After my father died in 1972, my mother took some of the insurance money and bought furniture at The Contemporary House. Her cache included a pair of smoked Plexiglas pod chairs with chrome bases and a pair of boxy, modular sofas and chairs custom upholstered in beautiful yellow and white wool. The craftsmanship on everything was impeccable.

The other day I called Mark Millikan. In Dallas real estate circles, he is the go-to name for small, mid-century modern houses. “I love very small moderns, around 1,500 square feet,” he says, having bought one recently for himself a few blocks from where I grew up, near Marsh and Walnut Hill Lanes. Millikan describes himself as a former Pottery Barn type, with a few antiques thrown in. One day 10 years ago he tossed it all, including his traditional-looking house, and hasn’t looked back. The compact, mid-century modern houses in my former neighborhood are the newest thing going, if you don’t mind fixing them up. I’d have never guessed.
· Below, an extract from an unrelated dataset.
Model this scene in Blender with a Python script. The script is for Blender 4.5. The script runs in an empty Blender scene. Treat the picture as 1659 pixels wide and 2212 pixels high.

Most have flat roofs, with narrow, high windows, that while designed to admit light, don’t. They’re dark. I can’t imagine living in one again, yet plenty of young buyers are clamoring to—25 percent of Millikan’s business comes from selling small moderns. Many newcomers in the neighborhood are gay, but then the area is so much more diverse than it was when I was young, when there was only one Hispanic family and no blacks. The blatant discrimination the owners of The Contemporary House experienced just doesn’t exist anymore.

Still, people are wary of the unfamiliar. This was driven home recently when I learned that a contemporary furniture showroom in Dallas had pulled its advertising from our magazine because we’d published an issue focusing on houses decorated in the most classic of Dallas looks, “preppy.” Some months before, an antiques showroom had pulled its advertising, declaring we’d become too modern. Neither one felt comfortable sharing space with the other. But look more closely at that preppy issue—one of the homeowners had included some cool acrylic chairs from Kartell in the mix with her inherited antiques. Interior design, like life and people, is trending toward a grand mix anyway. It’s more interesting, and frankly, way more modern.